What you need to do: Up to and including the line with "RNG = np.random.default_rng(11)", reproduce the listing below exactly, beginning at its first line.

Information supplied:
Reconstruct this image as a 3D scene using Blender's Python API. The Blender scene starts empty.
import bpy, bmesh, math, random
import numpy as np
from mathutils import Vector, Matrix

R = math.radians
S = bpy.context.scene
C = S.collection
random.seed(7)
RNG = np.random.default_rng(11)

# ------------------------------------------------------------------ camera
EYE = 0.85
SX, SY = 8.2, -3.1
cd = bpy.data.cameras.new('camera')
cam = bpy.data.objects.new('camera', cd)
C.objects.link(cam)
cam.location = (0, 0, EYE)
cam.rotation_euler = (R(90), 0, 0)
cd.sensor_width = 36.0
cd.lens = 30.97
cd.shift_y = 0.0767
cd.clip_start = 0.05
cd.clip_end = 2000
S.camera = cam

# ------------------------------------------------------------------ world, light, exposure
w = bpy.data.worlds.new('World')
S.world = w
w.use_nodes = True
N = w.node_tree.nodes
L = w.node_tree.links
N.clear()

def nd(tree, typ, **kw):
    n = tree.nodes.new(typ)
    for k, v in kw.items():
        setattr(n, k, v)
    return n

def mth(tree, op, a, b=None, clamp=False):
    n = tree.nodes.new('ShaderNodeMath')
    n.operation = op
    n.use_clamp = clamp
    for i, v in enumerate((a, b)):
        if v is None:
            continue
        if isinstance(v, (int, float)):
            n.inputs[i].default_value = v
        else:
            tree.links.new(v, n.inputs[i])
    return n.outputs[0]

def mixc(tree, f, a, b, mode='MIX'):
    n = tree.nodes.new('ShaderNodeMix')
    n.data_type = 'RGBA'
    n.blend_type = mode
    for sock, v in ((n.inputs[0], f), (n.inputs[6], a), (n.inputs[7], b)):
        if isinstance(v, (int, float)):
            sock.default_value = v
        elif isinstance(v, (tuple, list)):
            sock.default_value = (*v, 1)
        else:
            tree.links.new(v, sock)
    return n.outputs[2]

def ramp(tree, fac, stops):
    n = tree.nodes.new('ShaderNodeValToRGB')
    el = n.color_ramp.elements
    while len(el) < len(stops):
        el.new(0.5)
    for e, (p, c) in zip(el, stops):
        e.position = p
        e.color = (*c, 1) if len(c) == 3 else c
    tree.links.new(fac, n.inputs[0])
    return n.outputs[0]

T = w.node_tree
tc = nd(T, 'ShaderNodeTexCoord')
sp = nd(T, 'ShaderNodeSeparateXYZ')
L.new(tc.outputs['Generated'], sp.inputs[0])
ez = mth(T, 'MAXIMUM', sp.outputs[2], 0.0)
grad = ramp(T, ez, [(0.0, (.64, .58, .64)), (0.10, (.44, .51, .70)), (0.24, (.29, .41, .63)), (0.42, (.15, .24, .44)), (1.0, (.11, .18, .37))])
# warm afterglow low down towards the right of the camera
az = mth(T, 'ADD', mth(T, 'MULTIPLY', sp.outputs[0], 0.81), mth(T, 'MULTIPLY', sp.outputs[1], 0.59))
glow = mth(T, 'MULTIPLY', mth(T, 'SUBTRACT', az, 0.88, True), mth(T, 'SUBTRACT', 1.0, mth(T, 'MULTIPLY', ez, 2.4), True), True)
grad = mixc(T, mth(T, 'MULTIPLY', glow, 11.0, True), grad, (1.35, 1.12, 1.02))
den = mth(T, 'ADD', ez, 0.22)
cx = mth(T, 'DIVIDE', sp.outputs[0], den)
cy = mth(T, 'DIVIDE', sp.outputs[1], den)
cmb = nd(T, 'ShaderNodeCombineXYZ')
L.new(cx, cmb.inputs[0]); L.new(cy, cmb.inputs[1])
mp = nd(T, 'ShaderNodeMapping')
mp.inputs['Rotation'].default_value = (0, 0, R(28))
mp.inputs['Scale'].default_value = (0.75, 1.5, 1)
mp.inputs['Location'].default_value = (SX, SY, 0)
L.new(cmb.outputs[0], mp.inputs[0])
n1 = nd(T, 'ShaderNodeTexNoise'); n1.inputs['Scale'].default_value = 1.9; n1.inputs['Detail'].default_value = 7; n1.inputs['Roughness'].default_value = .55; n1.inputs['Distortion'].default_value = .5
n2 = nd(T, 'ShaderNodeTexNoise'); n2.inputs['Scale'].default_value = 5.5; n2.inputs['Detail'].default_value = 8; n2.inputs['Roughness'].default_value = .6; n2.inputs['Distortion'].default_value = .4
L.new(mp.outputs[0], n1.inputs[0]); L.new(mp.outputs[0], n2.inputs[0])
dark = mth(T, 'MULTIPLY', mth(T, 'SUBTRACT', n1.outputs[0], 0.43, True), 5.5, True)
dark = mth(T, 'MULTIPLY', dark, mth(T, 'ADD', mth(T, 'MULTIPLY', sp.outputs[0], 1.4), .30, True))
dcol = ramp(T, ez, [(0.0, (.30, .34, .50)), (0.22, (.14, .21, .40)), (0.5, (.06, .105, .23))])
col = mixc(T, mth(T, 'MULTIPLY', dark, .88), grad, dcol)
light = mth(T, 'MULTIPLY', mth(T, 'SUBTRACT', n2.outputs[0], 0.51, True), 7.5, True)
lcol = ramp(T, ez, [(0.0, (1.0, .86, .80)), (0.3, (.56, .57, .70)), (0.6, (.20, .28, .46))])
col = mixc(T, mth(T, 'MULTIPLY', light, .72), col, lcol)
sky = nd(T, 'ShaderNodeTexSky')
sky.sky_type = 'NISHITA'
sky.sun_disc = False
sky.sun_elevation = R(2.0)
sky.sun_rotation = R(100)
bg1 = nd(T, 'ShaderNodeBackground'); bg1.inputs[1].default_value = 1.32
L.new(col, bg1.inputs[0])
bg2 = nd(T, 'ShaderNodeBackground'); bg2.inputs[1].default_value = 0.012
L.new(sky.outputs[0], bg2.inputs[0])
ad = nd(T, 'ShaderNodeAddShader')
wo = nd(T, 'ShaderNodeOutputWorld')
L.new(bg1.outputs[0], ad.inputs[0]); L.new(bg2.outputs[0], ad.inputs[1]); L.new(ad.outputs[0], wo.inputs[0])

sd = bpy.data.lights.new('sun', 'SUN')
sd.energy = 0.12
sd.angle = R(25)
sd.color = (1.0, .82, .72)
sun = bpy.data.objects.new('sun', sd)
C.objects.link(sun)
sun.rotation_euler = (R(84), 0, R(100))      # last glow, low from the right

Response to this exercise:
Reconstruct this image as a 3D scene using Blender's Python API. The Blender scene starts empty.
import bpy, bmesh, math, random
import numpy as np
from mathutils import Vector, Matrix

R = math.radians
S = bpy.context.scene
C = S.collection
random.seed(7)
RNG = np.random.default_rng(11)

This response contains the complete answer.